22 Mar 2022

General vs Special Notarial Bonds

by Heather Marsden, Senior Associate, Durban,
Practice Area(s): Property & Conveyancing |

A notarial bond hypothecates movable assets of a debtor and is registered in the Deeds Registry to attempt to secure the position of a creditor for the satisfaction of a debt.  Should the debtor default on its obligations to the creditor, the bond enables the creditor to have the hypothecated assets attached and sold to satisfy its claim against the debtor.  A notarial bond may refer to a specific movable asset/s of a debtor (known as a Special Notarial Bond) or it could refer to all the movable assets of a debtor (known as a General Notarial Bond).  A notarial bond can also cover certain special movables plus movables generally to afford the creditor added protection.

 

In order for a notarial bond to be effective, it must be registered in the Deeds Registry for the area in which the debtor resides and/or carries on business, or in each area where such business is carried on. For a notarial bond executed by an incorporated entity (company) to be effective throughout the Republic, it must be registered in the Deeds Registry for the area in which the registered office of the company is situated at the date of registration of such bond.

 

General Notarial Bonds

 

A general notarial bond applies to all property in the possession of the debtor at the time the bond is passed and may include assets acquired after the passing of the bond.

 

According to South African common law, the creditor in a notarial bond only has a personal right of security against the debtor.  In order to gain a real right of security, exercisable against any third party, the creditor needs to take possession of the mortgaged asset.  In many circumstances it is not practical for the creditor to take possession of the asset which may be vital to the operation of the debtor’s business. 

 

As a result, there is no preferent claim in favour of the holder of a general notarial bond against the insolvent estate of a debtor.  In order for the holder of the general notarial bond to enjoy the status of a secured creditor there must be an attachment by the Sheriff of the Court of the assets bonded, alternatively the bond holder must be in possession of the movable property.

 

Special Notarial Bonds

 

This is a bond which hypothecates a specific movable asset/s.

 

A special notarial bond registered over the debtor’s movable property, differs to a general notarial bond in that, on liquidation of the debtor, the holder of the special notarial bond ranks as a secured creditor in respect of the specific movable property over which it is registered.

 

The Security by Means of Movable Property Act 1993 (“the Act”) sets out the statutory position in respect of special notarial bonds.
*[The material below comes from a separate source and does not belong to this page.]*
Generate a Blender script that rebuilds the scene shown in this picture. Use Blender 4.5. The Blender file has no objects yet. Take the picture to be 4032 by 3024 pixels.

If the movable property is specified and described in the special notarial bond in a manner which renders it readily recognisable, that movable property is deemed to have been pledged to the mortgagee.

 

This deemed pledge of the movable property replaces the need for the creditor to take physical delivery of the asset in order for a valid pledge to take place. This provides the creditor with better security in the sense that in the event of the debtor being declared insolvent, the creditor is assured of a “secured creditor” status.

 

General

 

The decision whether to register a general or a special notarial bond can be affected by the type of asset/s to be bonded.  If the asset cannot be distinctly described in the bond (extrinsic evidence should not be allowed to identify the assets as described in the bond) or if the assets are ever changing (such as stock in trade) then a special notarial bond may not be practical in those circumstances. 

 

If the circumstances do provide for high value assets which can be distinctly described, such as a fleet of motor vehicles with distinct engine/VIN numbers or plant & machinery with individual serial numbers, then a special notarial bond would afford the creditor greater security in the event of the insolvency of the debtor.